Perth wave plant takes shape

Published

Australian marine renewables firm Carnegie Wave Energy is to start pipeline laying this week on its Perth Project, offshore Garden Island, Western Australia, following completion of offshore foundation installation activities.

The Perth Wave Energy Project (PWEP) will be the first commercial-scale grid-connected wave energy project and desalination plant to use Carnegie’s CETO wave energy technology.

PWEP will involve the installation and operation of four to eight submerged CETO units attached to the sea floor. These are connected to two small diameter pipelines, laid on the seabed and trenched through the immediate shoreline, that run back to a shore-based power generation facility located within a pre-disturbed and disused quarry on Garden Island.
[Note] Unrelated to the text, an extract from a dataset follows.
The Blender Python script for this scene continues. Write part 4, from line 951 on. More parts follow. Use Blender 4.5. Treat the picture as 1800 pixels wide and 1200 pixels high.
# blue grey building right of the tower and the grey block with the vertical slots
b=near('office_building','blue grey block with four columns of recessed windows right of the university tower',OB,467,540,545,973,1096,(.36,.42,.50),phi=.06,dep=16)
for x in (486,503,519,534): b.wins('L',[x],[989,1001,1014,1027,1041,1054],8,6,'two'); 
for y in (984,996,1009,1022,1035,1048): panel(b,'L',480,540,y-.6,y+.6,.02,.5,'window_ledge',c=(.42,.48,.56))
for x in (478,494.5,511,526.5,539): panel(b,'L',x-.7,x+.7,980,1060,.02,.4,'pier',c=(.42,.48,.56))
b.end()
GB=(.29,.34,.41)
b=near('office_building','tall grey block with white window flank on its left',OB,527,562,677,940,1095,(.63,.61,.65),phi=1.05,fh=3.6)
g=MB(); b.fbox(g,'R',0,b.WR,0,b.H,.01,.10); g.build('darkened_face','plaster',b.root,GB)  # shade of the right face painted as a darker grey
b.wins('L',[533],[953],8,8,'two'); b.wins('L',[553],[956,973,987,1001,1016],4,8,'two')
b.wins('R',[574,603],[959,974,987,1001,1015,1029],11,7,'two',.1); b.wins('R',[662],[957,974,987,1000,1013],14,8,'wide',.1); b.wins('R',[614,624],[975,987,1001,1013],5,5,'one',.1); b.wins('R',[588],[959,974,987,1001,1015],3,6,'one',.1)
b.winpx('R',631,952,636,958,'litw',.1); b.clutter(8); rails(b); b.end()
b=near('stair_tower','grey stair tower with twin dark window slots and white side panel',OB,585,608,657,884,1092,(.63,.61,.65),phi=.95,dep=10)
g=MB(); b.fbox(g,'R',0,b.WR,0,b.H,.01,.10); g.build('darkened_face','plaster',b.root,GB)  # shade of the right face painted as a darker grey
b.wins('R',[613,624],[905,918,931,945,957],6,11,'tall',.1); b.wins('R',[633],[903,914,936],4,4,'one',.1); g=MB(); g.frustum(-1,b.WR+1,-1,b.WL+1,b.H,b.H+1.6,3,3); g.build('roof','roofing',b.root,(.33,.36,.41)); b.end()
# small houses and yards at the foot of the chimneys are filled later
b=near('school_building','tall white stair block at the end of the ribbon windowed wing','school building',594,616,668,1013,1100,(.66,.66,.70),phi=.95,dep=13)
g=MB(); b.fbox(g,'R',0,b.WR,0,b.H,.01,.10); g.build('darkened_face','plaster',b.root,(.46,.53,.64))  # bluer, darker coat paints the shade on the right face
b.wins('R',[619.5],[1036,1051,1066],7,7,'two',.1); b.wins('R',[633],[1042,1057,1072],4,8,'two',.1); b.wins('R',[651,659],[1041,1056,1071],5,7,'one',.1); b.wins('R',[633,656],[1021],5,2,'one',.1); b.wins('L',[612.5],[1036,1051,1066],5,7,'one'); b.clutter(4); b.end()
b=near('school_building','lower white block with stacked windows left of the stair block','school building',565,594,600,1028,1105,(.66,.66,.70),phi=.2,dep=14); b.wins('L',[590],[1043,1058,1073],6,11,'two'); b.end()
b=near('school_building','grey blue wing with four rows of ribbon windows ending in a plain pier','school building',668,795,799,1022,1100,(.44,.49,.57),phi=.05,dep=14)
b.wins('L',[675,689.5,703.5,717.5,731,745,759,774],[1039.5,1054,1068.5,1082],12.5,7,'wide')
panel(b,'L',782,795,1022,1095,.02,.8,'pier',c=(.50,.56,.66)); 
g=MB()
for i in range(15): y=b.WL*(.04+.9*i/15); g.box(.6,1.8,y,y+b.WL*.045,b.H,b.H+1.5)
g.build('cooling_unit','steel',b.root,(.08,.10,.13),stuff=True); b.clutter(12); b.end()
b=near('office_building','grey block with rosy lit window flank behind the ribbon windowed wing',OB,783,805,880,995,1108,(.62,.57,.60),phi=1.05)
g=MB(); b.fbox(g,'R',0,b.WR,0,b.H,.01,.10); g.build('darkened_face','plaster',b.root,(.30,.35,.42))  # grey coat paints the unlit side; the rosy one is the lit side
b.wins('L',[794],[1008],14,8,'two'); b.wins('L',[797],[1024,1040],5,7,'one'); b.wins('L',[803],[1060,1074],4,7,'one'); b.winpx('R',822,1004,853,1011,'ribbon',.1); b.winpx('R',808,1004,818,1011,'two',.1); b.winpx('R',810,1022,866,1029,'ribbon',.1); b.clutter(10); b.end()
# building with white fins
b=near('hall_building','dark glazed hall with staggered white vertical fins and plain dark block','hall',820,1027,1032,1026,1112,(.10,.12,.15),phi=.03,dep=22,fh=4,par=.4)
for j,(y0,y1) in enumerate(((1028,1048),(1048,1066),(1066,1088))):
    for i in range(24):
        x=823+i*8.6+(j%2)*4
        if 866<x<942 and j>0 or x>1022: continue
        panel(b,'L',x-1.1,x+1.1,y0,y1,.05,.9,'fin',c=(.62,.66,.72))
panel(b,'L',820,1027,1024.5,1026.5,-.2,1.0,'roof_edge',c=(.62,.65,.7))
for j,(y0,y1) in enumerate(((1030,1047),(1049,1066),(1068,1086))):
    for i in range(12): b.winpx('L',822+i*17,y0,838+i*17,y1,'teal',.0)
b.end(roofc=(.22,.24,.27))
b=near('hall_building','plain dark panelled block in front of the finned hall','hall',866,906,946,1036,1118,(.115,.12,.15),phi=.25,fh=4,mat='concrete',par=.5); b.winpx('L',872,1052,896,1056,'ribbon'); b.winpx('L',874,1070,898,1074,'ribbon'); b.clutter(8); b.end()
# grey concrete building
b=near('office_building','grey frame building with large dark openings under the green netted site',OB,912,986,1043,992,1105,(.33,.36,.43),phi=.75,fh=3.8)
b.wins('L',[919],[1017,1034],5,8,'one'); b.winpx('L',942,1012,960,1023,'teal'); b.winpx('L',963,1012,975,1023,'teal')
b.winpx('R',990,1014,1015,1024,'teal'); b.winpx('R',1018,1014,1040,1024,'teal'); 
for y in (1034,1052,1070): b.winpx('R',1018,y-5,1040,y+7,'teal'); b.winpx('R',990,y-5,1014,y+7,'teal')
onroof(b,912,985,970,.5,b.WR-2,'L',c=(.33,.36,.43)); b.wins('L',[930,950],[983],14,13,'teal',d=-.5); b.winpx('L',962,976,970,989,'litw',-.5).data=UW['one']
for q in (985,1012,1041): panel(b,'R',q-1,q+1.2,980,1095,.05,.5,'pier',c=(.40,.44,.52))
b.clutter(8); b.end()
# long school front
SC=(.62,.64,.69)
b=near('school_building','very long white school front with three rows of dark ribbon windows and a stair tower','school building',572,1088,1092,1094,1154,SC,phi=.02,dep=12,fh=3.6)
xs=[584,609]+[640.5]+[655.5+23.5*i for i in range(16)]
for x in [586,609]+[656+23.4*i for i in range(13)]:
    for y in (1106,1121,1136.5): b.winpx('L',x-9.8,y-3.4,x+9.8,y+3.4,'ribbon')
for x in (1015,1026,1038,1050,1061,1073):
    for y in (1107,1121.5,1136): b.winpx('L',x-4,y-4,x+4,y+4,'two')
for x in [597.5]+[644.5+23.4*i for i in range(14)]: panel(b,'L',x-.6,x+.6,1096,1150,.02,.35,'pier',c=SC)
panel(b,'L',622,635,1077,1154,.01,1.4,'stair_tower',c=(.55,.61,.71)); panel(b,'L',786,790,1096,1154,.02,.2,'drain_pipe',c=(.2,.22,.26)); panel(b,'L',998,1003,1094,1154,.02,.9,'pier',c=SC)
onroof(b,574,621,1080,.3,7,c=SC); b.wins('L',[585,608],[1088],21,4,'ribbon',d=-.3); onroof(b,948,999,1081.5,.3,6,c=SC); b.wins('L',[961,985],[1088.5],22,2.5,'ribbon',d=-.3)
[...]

Work on subsea drilling and installation of pile type foundations for the project started in December, using the foundation installation vessel Endeavour (previously named the Eunsung 1200), operated by Fugro Seacore (pictured above).

Geotechnical conditions, and suitability of the pile design and the installation approach were confirmed and the subsea drilling and installation of all pile type foundations was completed over the past weekend.

The CETO system operates under water, away from storms and invisible from the shore. Fully submerged buoys are tethered to seabed pump units. These buoys move with the motion of the passing waves and drive the pumps. The pumps pressurize water which is delivered onshore via a subsea pipe.

Onshore, high-pressure water is used to drive hydroelectric turbines, generating zero-emission electricity. The high-pressure water can also be used to supply a reverse osmosis desalination plant, replacing or reducing reliance on greenhouse gas-emitting, electrically-driven pumps usually required for such plants.

The technology is also capable of generating power offshore should the specific characteristics of a project site require it.

PWEP is supported by AUD$13.1m in Australian Government funding through the Australian Renewable Energy Agency’s Emerging Renewables Program.

PWEP is supported by $7.3 million from the Government of Western Australia's Low Emissions Energy Development (LEED) Fund. This is part of a larger $10 million LEED grant, awarded to Carnegie by the Western Australian Government, to support the development of the CETO technology from concept through to completion of PWEP.

The desalination pilot is supported by a $1.27m AusIndustry grant from the Clean Technology Innovation Program.